This excerpt is from my regular column, Culture & Kibbitz at The Clyde Fitch Report. You can read the entire post here.
Engagement is breaking out all over -- audience engagement : community engagement : engaging audiences : arts engagement -- and I am as guilty as the next person at promoting this. For years, I have proposed that arts organizations will have a diminished future unless they find a way to solidly engage with their communities. As a result of ongoing technological and demographic changes the relationship between artists and arts organizations, and the audiences for their work, is altered resulting in a changed value proposition that is, in many cases, less relevant. This leaves our arts organizations, generally, to struggle with diminishing audiences and less stability as the connection between the arts consumer and those offering the arts has frayed.

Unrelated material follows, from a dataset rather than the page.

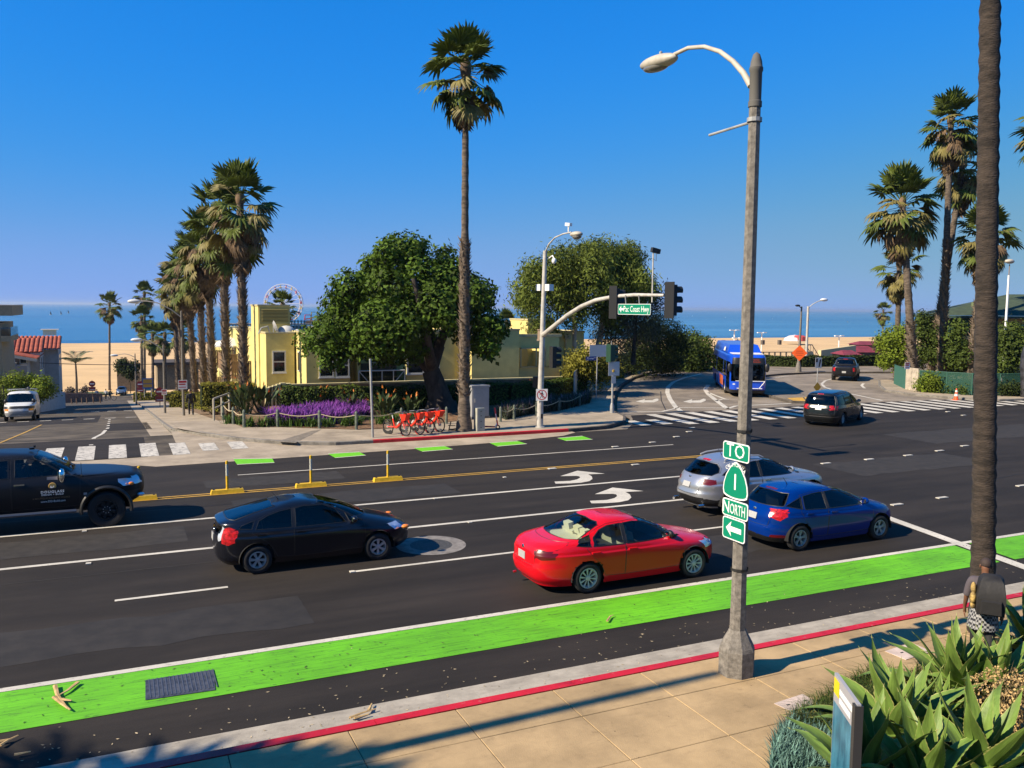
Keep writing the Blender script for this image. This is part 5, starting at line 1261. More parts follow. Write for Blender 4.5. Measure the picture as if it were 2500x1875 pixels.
# ------------------------------------------------------------------ buildings
stucco = mat('yellow_stucco',(.59,.50,.185),.9,var=.08,scale=1.2,bump=.25,bscale=40)
stucco_cap = mat('pale_coping',(.42,.37,.20),.85,var=.12,scale=3)
roof_grey = mat('grey_flat_roof',(.25,.24,.23),.95,var=.25,scale=1)
white_frame = mat('white_window_frame',(.55,.54,.50),.5)
pane_m = mat('dark_pane',(.015,.02,.022),.06,spec=.8)
wood_m = mat('weathered_wood',(.26,.16,.085),.85,var=.35,scale=2,stretch=(3,3,.6))
bld = thing('apartment_building','yellow stucco apartment building with louvred tower behind the garden wall','building',(14,55,0))
def W(name, b, m, par=bld, smooth=None):
    o = obj(name, b, m, par, smooth); o.location = -Vector(par.location); return o
def sect(px0, px1, pyt, y, depth, zb=-4.5, cap=True):
    a, c = onY(px0,pyt,y), onY(px1,pyt,y); b = M(); b.box(a.x,c.x,y,y+depth,zb,a.z); w = W('wall', b, stucco)
    if cap:
        b = M(); z = a.z
        for x0,x1,y0,y1 in ((a.x-.04,c.x+.04,y-.04,y+.18),(a.x-.04,c.x+.04,y+depth-.18,y+depth+.04),(a.x-.04,a.x+.18,y+.18,y+depth-.18),(c.x-.18,c.x+.04,y+.18,y+depth-.18)): b.box(x0,x1,y0,y1,z+.002,z+.10)
        W('coping', b, stucco_cap)
        b = M(); b.flat([(a.x+.18,y+.18),(c.x-.18,y+.18),(c.x-.18,y+depth-.18),(a.x+.18,y+depth-.18)], z+.004); W('roof', b, roof_grey)
    return a, c
def window(px0, px1, py0, py1, y, par=bld, rail=True, mull=0, face='y', frame=None, fw=.09):
    a, c = onY(px0,py0,y), onY(px1,py1,y); x0,x1,z1,z0 = a.x,c.x,a.z,c.z; b = M()
    for r in ((x0-fw,x0,z0-fw,z1+fw),(x1,x1+fw,z0-fw,z1+fw),(x0,x1,z0-fw,z0),(x0,x1,z1,z1+fw)): b.box(r[0],r[1],y-.06,y+.05,r[2],r[3])
    if rail: zm = (z0+z1)/2; b.box(x0,x1,y-.045,y+.04,zm-.04,zm+.04)
    for k in range(mull): xm = x0+(x1-x0)*(k+1)/(mull+1); b.box(xm-.04,xm+.04,y-.05,y+.04,z0,z1)
    f = W('window', b, frame or white_frame, par)
    b = M(); b.box(x0,x1,y-.025,y-.005,z0,z1); p = obj('pane', b, pane_m, f)
    b = M(); b.box(x0-.12,x1+.12,y-.10,y-.002,z0-fw-.07,z0-fw); obj('sill', b, frame or white_frame, f)
    return f
# stair tower with louvre
a, c = sect(630,707,747,58.0,3.2)
la, lc = onY(637,755,58.0), onY(703,786,58.0); b = M()
for r in ((la.x-.12,la.x,lc.z-.12,la.z+.12),(lc.x,lc.x+.12,lc.z-.12,la.z+.12),(la.x,lc.x,lc.z-.12,lc.z),(la.x,lc.x,la.z,la.z+.12)): b.box(r[0],r[1],57.9,57.998,r[2],r[3])
lf = W('louvre', b, mat('louvre_yellow',(.36,.30,.10),.7))
b = M(); b.box(la.x,lc.x,57.985,57.997,lc.z,la.z); obj('louvre_back', b, black_trim, lf)
n = 9; hh = (la.z-lc.z)/n; b = M(); b.cbox((0,0,0),(lc.x-la.x-.01,.10,hh*.42),0,0,-.5); me = mesh_of('slat', b, mat('louvre_yellow',(0,0,0)))
for k in range(n): link('slat', me, lf, ((la.x+lc.x)/2, 57.94, lc.z+hh*(k+.5)))
sect(649,718,815,55.5,7); window(668,695,860,906,55.5)
sect(747,854,815,52.4,10); window(782,812,867,917,52.4); window(822,850,867,917,52.4)
b = M(); xl = onY(747,815,52.4).x; z1, z0 = onY(724,858,54.5).z, onY(724,907,54.5).z; b.box(xl-.05,xl+.05,54.3,54.9,z0,z1); f = W('window', b, white_frame); b = M(); b.box(xl-.056,xl-.03,54.36,54.84,z0+.08,z1-.08); obj('pane', b, pane_m, f)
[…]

In order to re-establish a solid connection, organizations and artists need to understand their engagement with their community and with their audience.
To be successful, an organization has to look at what it is doing in the context of a shifted landscape and be willing to change, rather than just look to find a different way to do what it has always done. It is a much tougher job now and only those that actually engage and use the information they learn will be able to sustain a future.
Whereas in the past, due to the limited ability to create and see art, arts organizations provided the only vehicle for engagement for most people, now that making art is universally accessible, perhaps organizations no longer need fulfill that role. To appreciate the depths of this shift on their business environment, arts organizations need only look at the commercial sphere. There, companies that create and distribute content have seen their business model collapse or become severely threatened (newspapers, book publishers, music producers, movies) and businesses providing platforms for participation have reached stratospheric valuations (Facebook, Instagram, YouTube).
When looked at in total, to deliver maximum value to its constituents, any organization that wishes to remain viable needs to carefully consider its community engagement and its audience engagement and, if necessary, its audience building in developing a strategy to deal with the increased complexity of the cultural environment today. As non-profits, we have a responsibility to deliver value to our communities and audiences and the pathway to ensuring we are maximally fulfilling that responsibility is to regularly assess our engagement with our community and audience.
In an earlier time, we arts leaders likely had a clearer pathway to understand our engagement with our communities and audience, and how to deliver the value they expected from us. Today, in our tumultuous continually evolving and diverse environment, to fulfill our mission to deliver maximum value, we must pursue different pathways to achieve that goal. Success will rely on a careful and clear understanding of the strategic imperatives and goals we set for ourselves. This can only be fully done if we set those goals and imperatives while keeping the close relation between audience engagement, community engagement, and audience building in mind, but considering them each distinct areas, and by not conflating them into a single question for consideration.